Café Concert
It is interesting how motives of painting and photography sometimes blend, and gives rise to seeing both mediums in different ways.
Georges Seurat (1859-1891) was an artist who had just a few productive years, but still, his work is remembered and recognised even today.
As strange as it may sound to art connoisseurs, Seurat is a rather new acquaintance for me. From what I have read, though, he was an artist inspired by Impressionism but moulded the impressionistic ideas and contributed in his own way to a development in artistic styles. He developed a technique that has become known as pointillism, a method in which the image emerges by placing dots of paint on the canvas. This new approach made him one of the most important artists in the post-impressionistic movement.
A Snapshot of a Social Event
The painting I have chosen for this post is strange, I think. It was executed in 1887-88 and depicts an audience at a concert, as seen from behind. From where Seurat is placing the viewer in the painting, peeking up on stage from below, we’re not as tall as many of the others in the audience, as everyone seems to be standing. I get a distinct cramped feeling that the painter's view might soon be hindered by someone in front of him moving. For me personally, at 182 cm, I am at average height, I think, but this feeling is something that I have experienced. What happens when I find myself in such a situation is that I start to worry about my prospects of seeing the whole show. I tend to worry more about my view being hindered than I actually enjoy what I see. It is not a good feeling.
It is curious that everyone in the audience seems to be men, and with hats as well, and it makes me wonder what kind of establishment this is and what, in fact, is happening on that stage. However, I chose to believe what the title of the painting is saying, that this is an ordinary concert, albeit perhaps by a female singer with a special appeal to male listeners.
The technique that Seurat has employed here makes the painting resemble a photograph captured on very grainy film. There are no clear contours; it is all very hazy, making everything in the picture obscure. The perspective, as well, reminds me of a photo—like the person watching has captured a snapshot from where he’s standing. Why did Seurat make such a picture? What would he get out of this?

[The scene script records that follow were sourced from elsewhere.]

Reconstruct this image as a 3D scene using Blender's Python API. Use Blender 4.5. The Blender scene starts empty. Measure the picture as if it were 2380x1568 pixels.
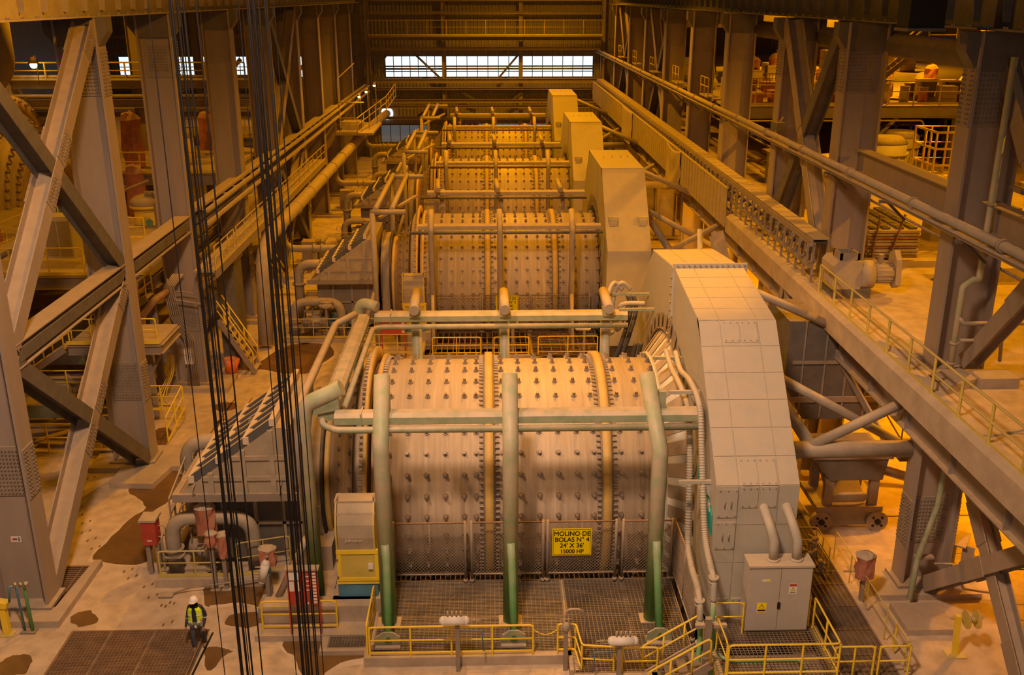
import bpy, bmesh, math, random
from mathutils import Vector, Matrix
random.seed(4)
S = bpy.context.scene
COL = S.collection
PI = math.pi
# ---------------- camera
cd = bpy.data.cameras.new('camera'); cam = bpy.data.objects.new('camera', cd); COL.objects.link(cam)
cd.sensor_width = 36.0; cd.lens = 2290.0/2380.0*36.0; cd.clip_end = 400; cd.clip_start = 0.1
cam.location = (0, 0, 18.0)
cam.rotation_euler = (math.radians(90-19.12), 0, math.radians(-1.465))
S.camera = cam
# ---------------- world and light
W = bpy.data.worlds.new('hall_air'); S.world = W; W.use_nodes = True
W.node_tree.nodes['Background'].inputs[0].default_value = (1.0, 0.52, 0.22, 1)
W.node_tree.nodes['Background'].inputs[1].default_value = 0.016
def lamp(name, loc, power, col, size=0.5, kind='POINT', target=None, spot=120):
    d = bpy.data.lights.new(name, kind); d.energy = power; d.color = col
    if kind == 'AREA': d.size = size
    else: d.shadow_soft_size = size
    if kind == 'SPOT': d.spot_size = math.radians(spot); d.spot_blend = 0.6
    o = bpy.data.objects.new(name, d); COL.objects.link(o); o.location = loc
    if target is not None:
        o.rotation_euler = (Vector(target)-Vector(loc)).to_track_quat('-Z', 'Y').to_euler()
    return o
SOD = (1.0, 0.40, 0.004); WARM = (1.0, 0.63, 0.40)
for x, y, p in ((-1, 44, 9000), (2, 64, 15000), (0, 84, 16000), (3, 103, 12000)):
    lamp('sodium_bay_and_fill', (x, y, 25), p, SOD, 0.35, 'SPOT', (x, y, 0), 125)
for x, y, p in ((27, 27, 12000), (26, 46, 12000), (30, 70, 11000), (32, 94, 11000)):
    lamp('sodium_bay_and_fill', (x, y, 22), p, SOD, 0.35, 'SPOT', (x-2, y, 0), 130)
for x, y, p in ((-25, 40, 2800), (-24, 60, 2400), (-27, 92, 4500)):
    lamp('sodium_bay_and_fill', (x, y, 21), p, SOD, 0.35, 'SPOT', (x, y, 0), 130)
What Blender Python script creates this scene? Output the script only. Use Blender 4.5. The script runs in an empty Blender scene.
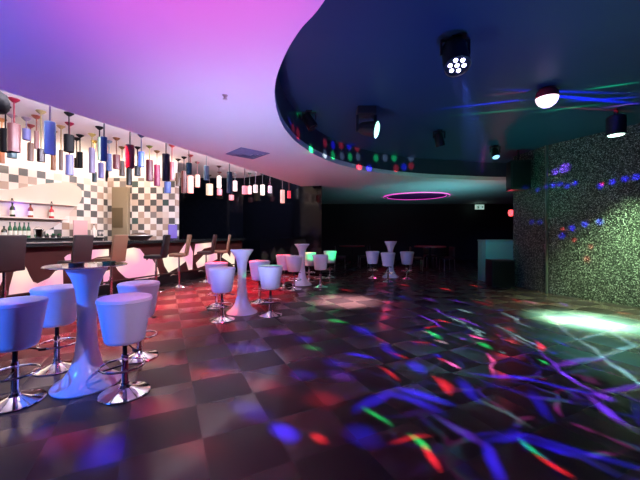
import bpy, bmesh, math, random
from math import sin, cos, pi, sqrt, radians, atan2
from mathutils import Vector, Matrix
from mathutils.geometry import tessellate_polygon
random.seed(4)
SC = bpy.context.scene
C = SC.collection
EYE = 1.36           # camera height
F = 320.0            # focal length in pixels (18 mm on 36 mm, 640 px wide)
HZ = 234.0           # horizon row
U = Vector((.376, .927, 0)); W = Vector((.927, -.376, 0))     # along the bar / out of the bar into the room

# ------------------------------------------------------------------ camera
cam = bpy.data.cameras.new('camera'); cam.lens = 18; cam.sensor_width = 36
cam.shift_y = -6 / 640; cam.clip_start = .05
co = bpy.data.objects.new('camera', cam); C.objects.link(co)
co.location = (0, 0, EYE); co.rotation_euler = (pi / 2, 0, 0)
SC.camera = co
# ------------------------------------------------------------------ world, exposure
wd = bpy.data.worlds.new('night'); SC.world = wd; wd.use_nodes = True
wd.node_tree.nodes['Background'].inputs[0].default_value = (.25, .18, .4, 1)
wd.node_tree.nodes['Background'].inputs[1].default_value = .004
vs = SC.view_settings
vs.view_transform = 'Standard'; vs.look = 'None'; vs.gamma = 1; vs.use_curve_mapping = False
vs.exposure = 0.0
SC.cycles.use_denoising = True
SC.cycles.max_bounces = 8

def lamp(name, typ, loc, col, watt, aim=None, size=None, blend=.5, radius=.05, sx=None, sy=None):
    d = bpy.data.lights.new(name, typ); d.color = col; d.energy = watt
    o = bpy.data.objects.new(name, d); C.objects.link(o); o.location = loc
    if typ == 'SPOT':
        d.spot_size = radians(size); d.spot_blend = blend; d.shadow_soft_size = radius
    elif typ == 'POINT':
        d.shadow_soft_size = radius
    elif typ == 'AREA':
        d.shape = 'RECTANGLE'; d.size = sx; d.size_y = sy
    if aim is not None:
        o.rotation_euler = (Vector(aim) - Vector(loc)).to_track_quat('-Z', 'Y').to_euler()
    return o

def bw(w, s, z=0.0):      # bar frame: w out of the bar wall, s along it
    p = W * w + U * s
    return Vector((p.x, p.y, z))

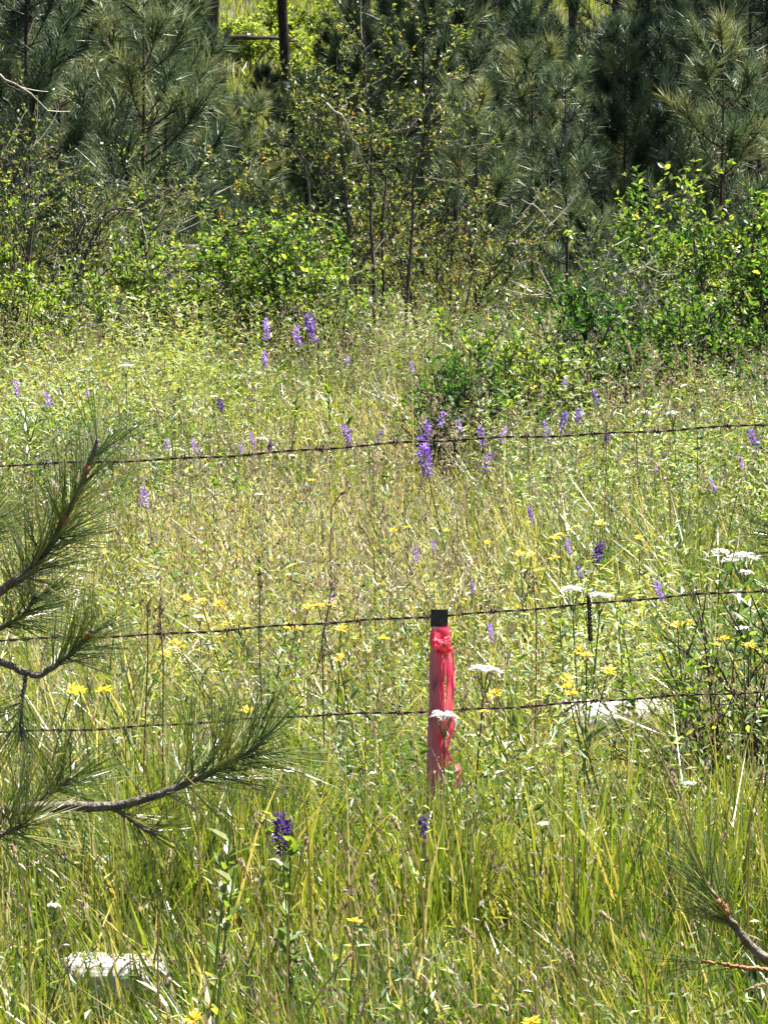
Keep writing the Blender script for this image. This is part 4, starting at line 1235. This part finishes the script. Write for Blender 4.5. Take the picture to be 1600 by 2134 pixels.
def mk_umbel(seed, Wd):
    rs = np.random.default_rng(seed); b, s = Buf(), Buf()
    n = 130
    a = rs.uniform(0, 6.283, n); r = Wd * 0.5 * np.sqrt(rs.random(n))
    k = np.sin(a * 4 + seed) * 0.002
    P = np.stack([np.cos(a) * r, np.sin(a) * r * 0.8, 0.004 * rs.random(n) + k - 0.35 * r * r / Wd], -1)
    D = np.stack([np.cos(a * 3), np.sin(a * 3), rs.uniform(0, 0.15, n)], -1)
    for q in range(3):
        leaves(b, P, D + rs.normal(0, [0.6, 0.6, 0.15], (n, 3)), np.array([0, 0, 1.0]) + rs.normal(0, 0.25, (n, 3)), np.full(n, 0.0062), np.full(n, 0.005), np.clip(rs.normal(0.6, 0.25, n), 0, 1))
    tube(s, [(0.01, 0.01, -0.42), (0.0, 0.0, -0.2), (0, 0, -0.05)], [0.0026, 0.002, 0.0018], 5, 0.6)
    for i in range(9):
        aa = i / 9 * 6.283; tube(s, [(0, 0, -0.05), (math.cos(aa) * Wd * 0.3, math.sin(aa) * Wd * 0.3, -0.006)], [0.0012, 0.0008], 3, 0.6)
    for i in range(8):
        aa = rs.uniform(0, 6.28); m = 7
        c = np.stack([np.cos(aa) * np.linspace(0, 0.05, m), np.sin(aa) * np.linspace(0, 0.05, m), np.linspace(0, 0.02, m) - 0.12 - 0.03 * i], -1)
        leaves(s, c, np.array([math.cos(aa), math.sin(aa), 0.3]) + rs.normal(0, 0.6, (m, 3)), np.repeat(np.array([[0, 0, 1.0]]), m, 0), np.full(m, 0.014), np.full(m, 0.004), np.full(m, 0.5))
    return b.mesh("flower_head", M_WHITE), s.mesh("umbel_stem", M_STEM)

SPK = {"violet": [mk_spike(400 + i, 0.55, 26 + 9 * i, 0.07 + 0.012 * i) for i in range(4)], "lavender": [mk_spike(410 + i, 0.82, 22 + 9 * i, 0.065 + 0.012 * i) for i in range(4)], "dark violet": [mk_spike(420 + i, 0.16, 60) for i in range(2)]}
DSY = [mk_daisy(440 + i) for i in range(4)]
UMB = [mk_umbel(460 + i, 0.052) for i in range(3)]

def flower(kind, px, py, look, cat, parts, group, size=1.0, z=None, tilt=0.0, label=None, turn=3.14):
    zz = z if z is not None else 0.43
    p = at_h(px, py, zz)
    if p[1] > 27:
        p = at(px, py, 26.0)
    gz = float(ground_z(p[0], p[1]))
    o = thing(kind, label or say(look, px, py), cat, p, random.uniform(0, 6.28), group, size)
    o.rotation_euler = (tilt * random.uniform(0.3, 1), random.uniform(-0.12, 0.12), random.uniform(-turn, turn))
    for nm, me in parts:
        link(nm, me, o)
    return o

purple = [ # px, py (middle of the spike), tone, length in pixels
    (555, 690, "lavender", 40), (622, 697, "lavender", 44), (655, 690, "violet", 48), (555, 755, "lavender", 34), (40, 815, "lavender", 32), (105, 830, "lavender", 40),
    (465, 845, "dark violet", 30), (345, 930, "lavender", 30), (410, 930, "lavender", 30), (505, 930, "lavender", 28), (530, 918, "lavender", 26), (562, 932, "dark violet", 26),
    (730, 908, "violet", 40), (787, 905, "violet", 34), (885, 905, "violet", 56), (893, 960, "violet", 70), (915, 870, "lavender", 44), (957, 885, "lavender", 36),
    (1006, 905, "violet", 52), (1010, 955, "violet", 50), (1042, 905, "lavender", 40), (1140, 892, "violet", 46), (1168, 882, "violet", 40), (1203, 865, "violet", 34),
    (1245, 825, "violet", 36), (1260, 915, "dark violet", 28), (1365, 975, "lavender", 26), (1575, 915, "violet", 48), (1545, 960, "lavender", 28), (305, 1035, "lavender", 50),
    (870, 1150, "lavender", 40), (902, 1138, "violet", 28), (1185, 1140, "lavender", 34), (1240, 1150, "dark violet", 48), (1210, 1190, "violet", 34), (985, 1222, "violet", 30),
    (1110, 1075, "violet", 28), (690, 1245, "lavender", 30), (1025, 1322, "lavender", 34), (1380, 1232, "lavender", 44), (1490, 1010, "lavender", 32), (860, 765, "lavender", 24),
    (1420, 650, "lavender", 34), (720, 750, "lavender", 22), (185, 818, "lavender", 24), (1175, 800, "lavender", 26),
]
for px, py, tone, ln in purple:
    me = random.choice(SPK[tone])
    z = 0.45
    p = at_h(px, py + ln / 2, z)
    if p[1] > 26: p[1] = 26
    size = ln * p[1] / FPX / 0.085
    size = float(np.clip(size, 0.35, 1.6))
    shade = {"violet": "violet flower spike", "lavender": "pale lavender flower spike", "dark violet": "dark maroon-violet flower spike"}[tone]
    lab = None
    if (px, py) == (893, 960): lab = "tallest magenta-violet flower spike crossing just under the topmost wire"
    flower("flower_spike_plant", px, py + ln / 2, shade, "wildflower", (("flower_spike", me[0]), ("stem", me[1])), "violet flower spikes in the meadow", size, z, 0.38, lab)
me = SPK["dark violet"][0]
flower("flower_spike_plant", 590, 1782, "", "wildflower", (("flower_spike", me[0]), ("stem", me[1])), "violet flower spikes in the meadow", 0.78, 0.42, 0.15, "single dark violet flower spike low in the grass below the pine branch tip")
me = SPK["dark violet"][1]
flower("flower_spike_plant", 882, 1745, "", "wildflower", (("flower_spike", me[0]), ("stem", me[1])), "violet flower spikes in the meadow", 0.42, 0.40, 0.15, "small dark reddish flower spike at the foot of the red stake")

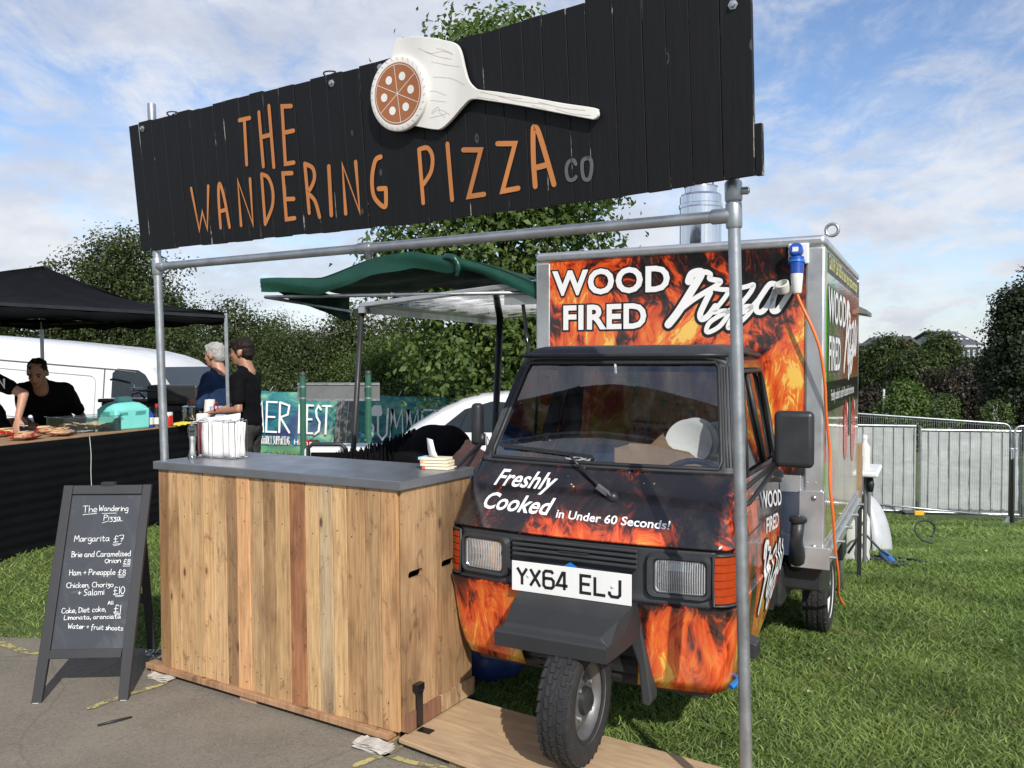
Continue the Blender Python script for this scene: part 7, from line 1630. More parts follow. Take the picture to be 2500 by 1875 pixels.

Perhaps it is better understood if seen in context. As it happens, Seurat made a whole series of concert pictures, and all the pictures in the series are produced with the same technique, making them equally blurry and “atmospheric”.



Georges Seurat, Café-concert series, 1887-1888
Through this series, Seurat provided different perspectives on the concert experience, as if different people in the audience had reported their views from where they were placed. And—I think—even if the paintings resemble photographs, it actually makes quite a difference that they are not photographs. If the scenes had been photographs, it would have implied that the scenes were real. To take a photograph, there must be something to take a photograph of, signifying that the scene depicted would need to have taken place in reality at a particular time.
However, as these are not photographs but paintings, the blurry effect becomes, or suits, the scenes differently. Seurat's particular scenes may never have occurred; the images are generalised depictions of concert activities. Construed in this way, the blurriness obscures something that is not there; the scene does not exist outside the painting, making these hazy images everything we have to testify to what is going on. I find that a fascinating feature of the images—and constructed images in general. The images resemble a shortsighted person looking without glasses, but if he could put his glasses on, it would not have made the scene any clearer. The information we have about the scene is both there and not there at the same time. Intriguing, I think.
In my view, this feature—that the message is both reviled and obscured to us—is due to the fact that the painting resembles photographs. In paintings of earlier times, the scene was often more tidy; it had been cleared of elements that were disturbing the "harmony" in the scene. Artistic beauty was not the same as natural beauty; what was perceived as beautiful when out in the woods was not perceived as beautiful when caught on canvas.
This is the same thing that occurs when we, before a magnificent view, try to capture the scene on photos. What we feel in the actual presence of the view is not transported to the still image; too many elements that generate our experience are missing, like smell, sound, and the overall knowledge or feeling of actually being present at this site. It is not such experiences that make the greatest photos. It may serve as a reminder of our experiences, of course, but it rarely becomes art.
In the paintings presented here, however, Seurat has chosen not to make any adjustments; it seems he has only captured what was in front of him, with all its elements. And the thing is, as photographs typically give us a focused picture of the scene (at least something in the scene should be in focus in order for it to give any meaning), the cross between a painting, the snapshot-like elements in the scene, and the hazy feel make me a little disoriented. What is this thing? Is it a painting that wants to be a photograph? Is the artist mocking the—at the time—relatively recent invention of photography by taking its format and obscuring its motive?
The Freedom to See Differently
Of course, it is hard to know whether any of this could have been considerations at the end of the 1880s, or whether, in fact, our knowledge of photography today, as an integrated part of society, is necessary to compare the two mediums. Still, this is what makes art fascinating, I think. We are not stuck with the artist's own view on his work or the contemporary frames of interpretations. When new times arrive and new contexts arise, new meaning and new perspectives can be gained on already existing material.